A mystery person (probably a relative) in a photograph taken at a studio at 7th and Vine St. in Cincinnati

A mystery person (probably a relative) in a photograph taken near Over-the-Rhine at Young & Carl photo studio at 7th and Vine St. in Cincinnati (Family Photo Reunion says this studio was in operation at this location between 1895 and 1915)

For months now I’ve placed Over-the-Rhine in its historical bin – a curious look into a past place where my ancestors existed.  Neighborhood neglect has been both a blessing and a curse as many structures still exist, but many are also slowly crumbling away.  Taking a walking tour was a great chance to get to walk the streets my ancestors walked and to see the buildings they saw.  Place is a powerful component of the past.  Getting to see the Over-the-Rhine neighborhood with my own two eyes and feet seemed like the next best thing to climbing in a time machine.  But a very current place exists among the structures of a past time.  While the buildings were neglected and forgotten, so too were the communities that came to live in Over-the-Rhine.

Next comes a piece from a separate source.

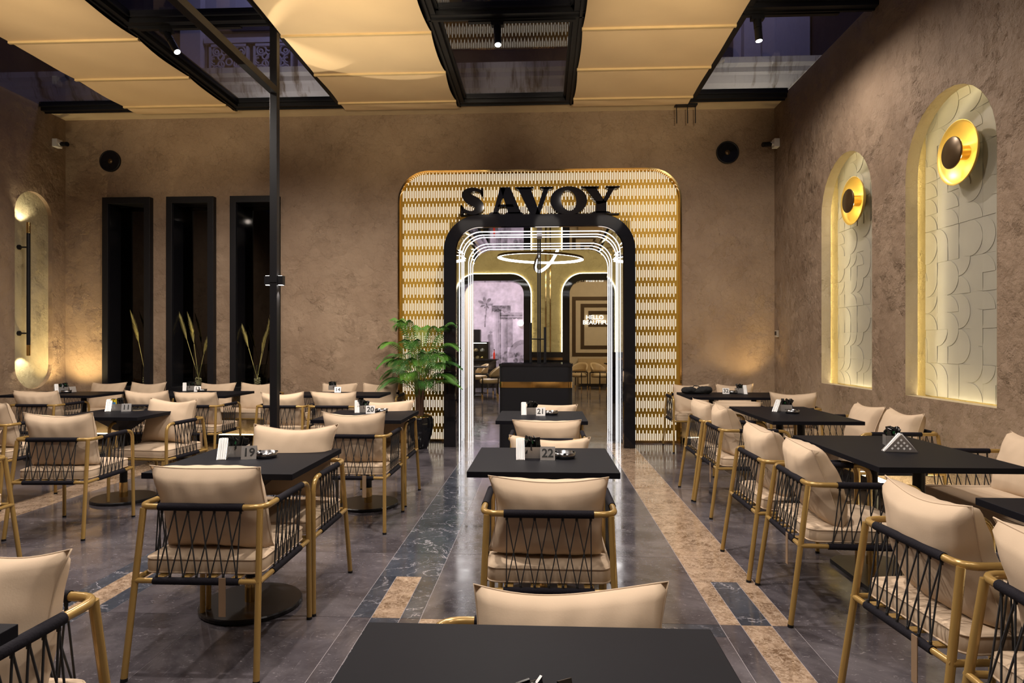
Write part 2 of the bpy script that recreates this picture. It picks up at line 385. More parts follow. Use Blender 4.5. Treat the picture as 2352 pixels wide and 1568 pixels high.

I think that was the biggest shock of the decayed downtown core.  Most of the LA Skid Row individuals I’ve encountered are adults, while walking around Over-the-Rhine felt more like seeing the inside of a multigenerational community existing in spite of human and structural threats.  A group of little kids waved at us from an upper story window, while a gangly woman with a beaten face walked over to a man in a doorway, and a buff weightlifter parked his car along the sidewalk to blast some tunes while he hefted big metal dumbbells on the strip of concrete between sidewalk and asphalt.  This place is alive; people really live here.  (And I don’t mean to knock LA’s Skid Row as a place where people don’t live – it just has a much more transient feel to it, unlike the very rooted feeling of Over-the-Rhine.)

At the beginning of this I mentioned “shame” as one of the feelings percolating in my mind.  I’ve written about the idea of the legacy of historical shame in the past (Legacy Guilt), and I think I’ve come around to a good psychological place on personal genealogical issues.  Despite this, I am still working on finding some level of acceptance in confronting bigger picture injustices that were created by past discrimination and neglect and are perpetuated today.  Like dealing with my personal family history, the bigger family history of humanity (and American humanity in particular) is something that I can’t change.

Maybe at least increasing awareness is a good step in the right direction.  It definitely opened my eyes and made me want to know more, to see more, to understand more.  My inner optimist fell in love with the neighborhood and I feel hopeful that there is some sort of possible middle ground for Over-the-Rhine, where it can keep its roots but become a structurally and culturally safer place for the community to grow.

There are changes and movers and shakers working on the neighborhood, though there is always a fine line between saving buildings and bringing in money and pushing out those that live in the neighborhood.  Can gentrification be a positive for everyone involved?